The Soviet leadership was old, many leading lights of the politburo teetering on the brink of dotage. Not having read their Afghan history, and misjudging the situation, they sent in an army to pacify restive Afghanistan. (The CIA would have done it better. To oust Mossadegh in Tehran in 1953, the CIA made do with one operative, Kermit Roosevelt, and ten million dollars.)

This was Zia’s opportunity. From international pariah he became instant darling of the West, as another general, Musharraf, was to profit from a similar transformation many years later. Before the Soviet intervention the Americans could not have cared less about Afghanistan. Once it happened they were quick to seize the opportunity to turn Afghanistan into a graveyard of Soviet ambitions. In that venture which gave the world its first taste of ‘jihad’ we were the foot-soldiers, the Saudis and the CIA the paymasters.

This was the external setting of Zia’s rule.
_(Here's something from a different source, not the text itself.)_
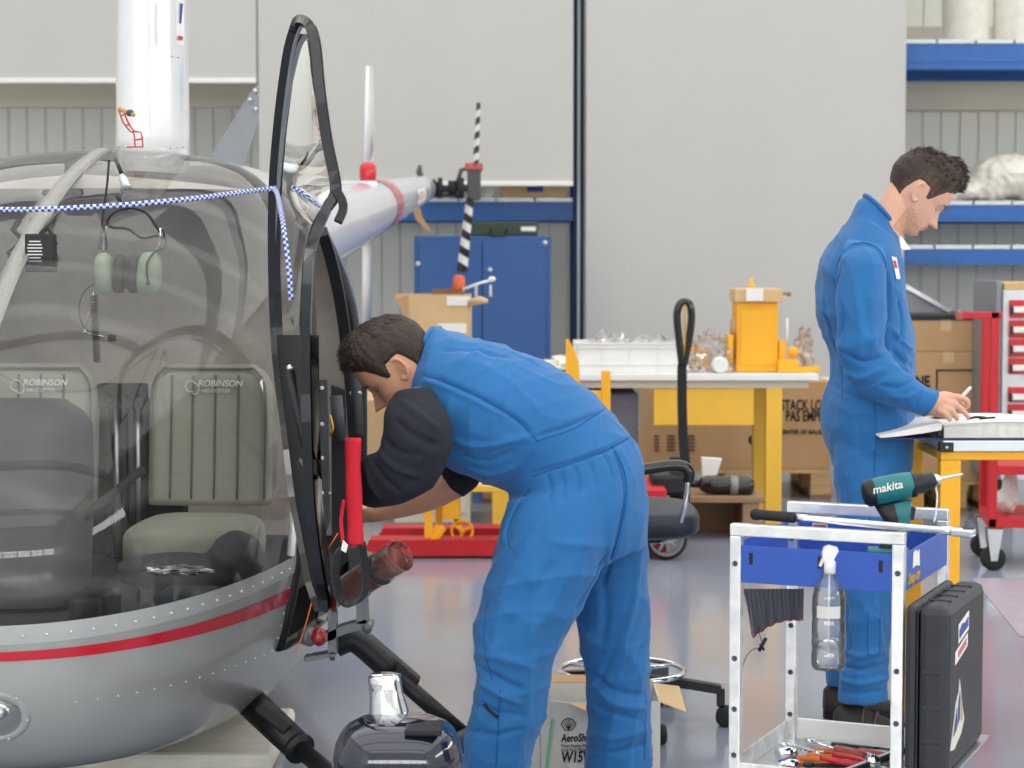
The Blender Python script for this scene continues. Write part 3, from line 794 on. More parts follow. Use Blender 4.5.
mb.tube([at(685, 304, DJ + .15), at(685, 335, DJ + .15), at(684, 365, DJ + .15)], .005, 'gold', n=6)
build('grip_loop', mb, parent=t)

t = thing('yellow_stand', (xx(520, DJ), DJ + .2, zf), 'yellow steel stand with uprights carried on the red forks', 'stand')
mb = MB(); x0, x1 = xx(424, DJ), xx(500, DJ)
for px, w in ((423, .055), (432, .05)):
    x = xx(px, DJ); mb = MB(); mb.bx(x, x + w * .7, DJ + .05 + (px - 423) * .03, DJ + .09 + (px - 423) * .03, zf + .001, zy(500, DJ), 'yellow', .003); build('post', mb, parent=t)
mb = MB(); mb.strip([at(424, 549, DJ + .03), at(441, 527, DJ + .1)], .012, .03, 'yellow', up=(0, 0, 1)); build('brace', mb, parent=t)
mb = MB(); mb.bx(xx(441, DJ), xx(459, DJ), DJ + .1, DJ + .2, zy(522, DJ), zy(495, DJ), 'yellow', .005); build('block', mb, parent=t)
mb = MB(); a, b = xx(425, DJ), xx(612, DJ); zt2 = zy(487, DJ)
mb.bx(a, b, DJ + .05, DJ + .35, zt2 - .03, zt2, 'yellow_pale', .004); build('platform', mb, parent=t)
mb = MB(); mb.bx(a + .1, b - .1, DJ + .08, DJ + .33, zt2 + .001, zt2 + .02, 'white_plastic', .004); build('platform_sheet', mb, parent=t)
mb = MB(); c = at(462, 531, DJ + .12)
mb.tube([Vector((c.x + .05 * math.cos(a), c.y, c.z + .05 * math.sin(a))) for a in np.linspace(0, 2 * PI, 24)[:-1]], .007, 'yellow', n=8, closed=True)
for k in range(3):
    a = k * 2.09 + .4; mb.cyl(c, c + Vector((.05 * math.cos(a), 0, .05 * math.sin(a))), .008, m='yellow', n=8)
mb.ell(c, .015, .02, .015, 'yellow'); mb.cyl(c, c + Vector((-.03, .04, .05)), .012, m='yellow'); build('hand_wheel', mb, parent=t)
mb = MB(); zz = zy(345, DJ); mb.prism([at(566, 410, DJ + .2), at(581, 410, DJ + .2), at(579, 362, DJ + .2), at(569, 339, DJ + .2), at(566, 340, DJ + .2)], (0, .05, 0), 'yellow')
mb.bx(xx(566, DJ + .2), xx(580, DJ + .2), DJ + .2, DJ + .25, zt2, zy(409, DJ + .2), 'yellow'); build('post', mb, parent=t)
mb = MB(); mb.bx(xx(602, DJ + .2), xx(611, DJ + .2), DJ + .2, DJ + .25, zt2, zy(371, DJ + .2), 'yellow', .004); build('post', mb, parent=t)
mb = MB(); mb.bx(xx(578, DJ + .2), xx(603, DJ + .2), DJ + .21, DJ + .24, zy(402, DJ + .2), zy(391, DJ + .2), 'yellow', .004); build('crossbar', mb, parent=t)

# ------------------------------------------------------------------ right side: writing desk, tool cabinet, red cart
DD = 5.95
zt = zy(441, DD) 
t = thing('writing_desk', (xx(1060, DD), DD + .3, 0), 'white-topped desk with yellow steel frame in front of the standing mechanic', 'desk')
x0 = xx(946, DD); x1 = x0 + 1.3; dp = .62
mb = MB(); mb.bx(x0, x1, DD, DD + dp, zt - .03, zt, 'desk_white', .003); build('desk_top', mb, parent=t)
mb = MB(); mb.bx(x0 - .005, x1, DD + .01, DD + .05, zt - .056, zt - .031, 'yellow', .003); mb.bx(x0 - .005, x1, DD + dp - .05, DD + dp - .01, zt - .056, zt - .031, 'yellow', .003)
mb.bx(x0 - .005, x0 + .04, DD + .051, DD + dp - .051, zt - .056, zt - .031, 'yellow', .003); build('frame', mb, parent=t)
for x in (x0 - .005, x1 - .06):
    for y in (DD + .01, DD + dp - .06):
        mb = MB(); mb.bx(x, x + .058, y, y + .05, 0, zt - .0565, 'yellow', .003); build('leg', mb, parent=t)
mb = MB(); mb.bx(x0 - .012, x0 + .028, DD - .006, DD + .02, zt - .031, zt - .004, 'black', .002); q = build('corner_bracket', mb, parent=t)
mb = MB(); mb.lathe((x0 + .008, DD - .006, zt - .018), (0, -1, 0), [(0, .005), (.003, .004), (.004, .001)], 'steel'); build('bolt', mb, parent=q)
ZDK = zt
# binder: navy cover lying open, left leaf overhanging, thick paper block on the right
t = thing('ring_binder', (x0 + .12, DD + .25, ZDK), 'open navy ring binder with a thick stack of white pages on the desk', 'binder')
lx = xx(882, DD); sp = xx(944, DD); rx = sp + .34
mb = MB(); mb.prism([(lx - .0, DD + .0, ZDK + .004), (sp, DD + .02, ZDK + .003), (sp, DD + .34, ZDK + .003), (lx, DD + .34, ZDK + .004)], (0, 0, .004), 'binder_navy')
mb.prism([(sp, DD + .02, ZDK + .002), (rx, DD + .02, ZDK + .002), (rx, DD + .34, ZDK + .002), (sp, DD + .34, ZDK + .002)], (0, 0, .004), 'binder_navy'); build('cover', mb, parent=t)
mb = MB()
rings = []
for k in range(15):
    u = k / 14; x = lx + .0 + (sp - lx) * u + 0.002
    h0 = ZDK + .0085 + .022 * u ** 1.5; h1 = h0 + .006 + .016 * math.sin(u * PI * .5)
    rings.append([(x, DD + .01, h0), (x, DD + .33, h0), (x, DD + .33, h1), (x, DD + .01, h1)])
mb.rings(rings, 'paper', smooth=False); build('left_pages', mb, parent=t)
mb = MB(); rings = []
for k in range(21):
    u = k / 20; x = sp + .012 + (rx - sp - .02) * u
    h1 = ZDK + .04 + .012 * math.sin(u * PI * .9) * (1 if u < .8 else 1 - (u - .8) * 2)
    rings.append([(x, DD + .025, ZDK + .0065), (x, DD + .33, ZDK + .0065), (x, DD + .33, h1), (x, DD + .025 + .002 * math.sin(k * 3), h1)])
mb.rings(rings, 'paper_grey', smooth=False)
for k in range(9):
    z = ZDK + .010 + k * .0032; mb.bx(sp + .012, rx - .01, DD + .0235, DD + .0255, z, z + .0012, 'paper')
build('page_block', mb, parent=t)
mb = MB(); rr = [Vector((sp + .012 + (rx - sp - .02) * u, 0, ZDK + .0405 + .012 * math.sin(u * PI * .9) * (1 if u < .8 else 1 - (u - .8) * 2))) for u in np.linspace(0, 1, 21)]
mb.rings([[(p.x, DD + .02, p.z + .0005), (p.x, DD + .335, p.z + .0005), (p.x, DD + .335, p.z + .002), (p.x, DD + .02, p.z + .002)] for p in rr], 'paper', smooth=False); build('top_sheet', mb, parent=t)
for dy in (.08, .16, .26):
    mb = MB(); c = Vector((sp, DD + dy, ZDK + .022)); mb.tube([c + Vector((.017 * math.cos(a), 0, .022 * math.sin(a))) for a in np.linspace(0, 2 * PI, 20)[:-1]], .0025, 'chrome', n=6, closed=True); build('ring', mb, parent=t)
mb = MB(); mb.bx(sp - .006, sp + .01, DD + .03, DD + .05, ZDK + .0085, ZDK + .036, 'black', .003); build('page_clip', mb, parent=t)
mb = MB()
for (x_, y_) in ((975, 404), (1020, 404)):
    pass
mb = MB(); p = Vector((sp + .1, DD + .12, ZDK + .0535)); mb.tube(curve3([p, p + Vector((.03, .03, .003)), p + Vector((.05, .0, .004)), p + Vector((.03, -.02, .003)), p + Vector((.08, .01, .003))], 5), .003, 'ink', n=6); build('spectacle_frame', mb, label=None, parent=t)
o = bpy.data.objects.get('spectacle_frame'); o.name = 'ribbon'
# red tool cabinet right edge
DK = 11.0
t = thing('tool_cabinet', (xx(1060, DK), DK + .3, 0), 'tall grey cabinet with red drawers and white handles at the right edge', 'cabinet')
a, b = xx(1004, DK), xx(1090, DK); zt = zy(290, DK)
mb = MB(); mb.bx(a, b, DK, DK + .6, zy(480, DK), zt, 'galv', .005); build('body', mb, parent=t)
mb = MB(); mb.bx(xx(998, DK), a - .002, DK + .02, DK + .58, zy(480, DK), zy(281, DK), 'grey_plate', .004); build('side_panel', mb, parent=t)
mb = MB(); mb.bx(a + .01, b - .01, DK + .03, DK + .6, zt + .001, zy(283, DK), 'wood', .003); build('top_board', mb, parent=t)
for (y0, y1) in ((300, 318), (320, 338), (339, 357), (358, 374), (387, 402), (404, 432), (434, 462)):
    mb = MB(); mb.bx(a + .03, b - .03, DK - .018, DK - .001, zy(y1, DK), zy(y0, DK), 'red', .004); d = build('drawer', mb, parent=t)
    mb = MB(); z0 = zy(y0 + 10, DK); mb.bx(a + .045, b - .045, DK - .045, DK - .02, z0 - .014, z0 + .018, 'white_bar', .006); build('handle', mb, parent=d)
    mb = MB(); mb.bx(a + .032, a + .044, DK - .045, DK - .019, z0 - .024, z0 + .022, 'black', .003); build('handle_cap', mb, parent=d)
for x in (a + .02, b - .08):
    mb = MB(); mb.bx(x, x + .06, DK + .05, DK + .55, 0, zy(480, DK) - .001, 'black'); build('foot', mb, parent=t)
DE = 9.4
t = thing('red_cart', (xx(1040, DE), DE + .2, 0), 'tall red steel cart on castors beside the red drawer cabinet', 'cart')
a = xx(989, DE); w = .042
zb_ = zy(528, DE)
for px, dy in ((992, 0), (984, .5)):
    x = xx(px, DE + dy); mb = MB(); mb.bx(x, x + .04, DE + dy, DE + dy + .04, zb_, zy(312, DE + dy), 'red_paint', .004); build('upright', mb, parent=t)
mb = MB(); x = xx(1070, DE); mb.bx(x, x + .04, DE, DE + .04, zb_, zy(312, DE), 'red_paint', .004); build('upright', mb, parent=t)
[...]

Internally, those opposed to his rule subscribed to a simple slogan: democracy’s restoration would solve all of Pakistan’s problems.

The time came when Zia had his appointment with the heavens and democracy was restored. This should have been a moment of renewal. It quickly turned into an extended war of competing corruptions: democratic corruption as exemplified by the People’s Party and Zia-remnant looting as symbolised by the military-sponsored rise of the Pakistan Muslim League. There had been looting in military eras past. Democratic looting broke all previous records.

The Zardaris owned one Bambino Cinema in Karachi and in Nawabshah they were reasonable landlords. The Sharifs owned one factory, Ittefaq, and that too had been taken over by Bhutto. The present prosperity of the Zardari clan and the rise and rise of the Sharifs… is this a tribute to their business acumen or to the open and hidden wonders of Pakistani democracy?

Ayub’s children became brilliant businessmen and industrialists in their father’s Decade of Development. Zia’s progeny have not done badly for themselves. Gen Akhtar Abdur Rehman was the self-proclaimed father of the Afghan ‘jihad’. His children, my friends incidentally, have also proved their mettle as industrialists. But khaki-coloured brilliance in the business and industrial fields is nothing compared to the business successes of Pakistani democracy.

Democracy was under a cloud because of Gen Raheel Sharif. He was no threat to democracy but his popularity was. It weighed on the minds of politicians, ruling and others, and gave rise to nameless fears. At public functions where everyone was present the focus was on him, people lining up for handshakes and selfies.

Politicians especially from the ruling PML-N muttered darkly about his latent ambitions. Now that he has proclaimed his lame-duck status they can heave a sigh of relief. The shadow over them has dissipated. Zardari was right when he said that you are here for three years while we are here forever. When Gen Raheel hands over his baton it is the politicians who will have the last laugh.

Now the Sharifs can build their orange railway lines and flyovers in peace. Hand it to them, they have mastered the tricks of the electoral art. The Islamabad-Lahore motorway was their ticket to immortality in the 1990s, the one and only achievement they could flaunt before a dazed populace. The Lahore metro-bus got them the 2013 elections. They are digging up the whole of central, historical Lahore because they want their orange line to be in place for the 2018 elections. And there is no one to oppose them.

So we can rejoice. The custodians can blow their bugles: democracy has been made safe once more. But two doubts persist. Why does the Pakistani variant of democracy mean prosperity only for the rich? Despite voting rights, why does it mean the continued impoverishment of the masses?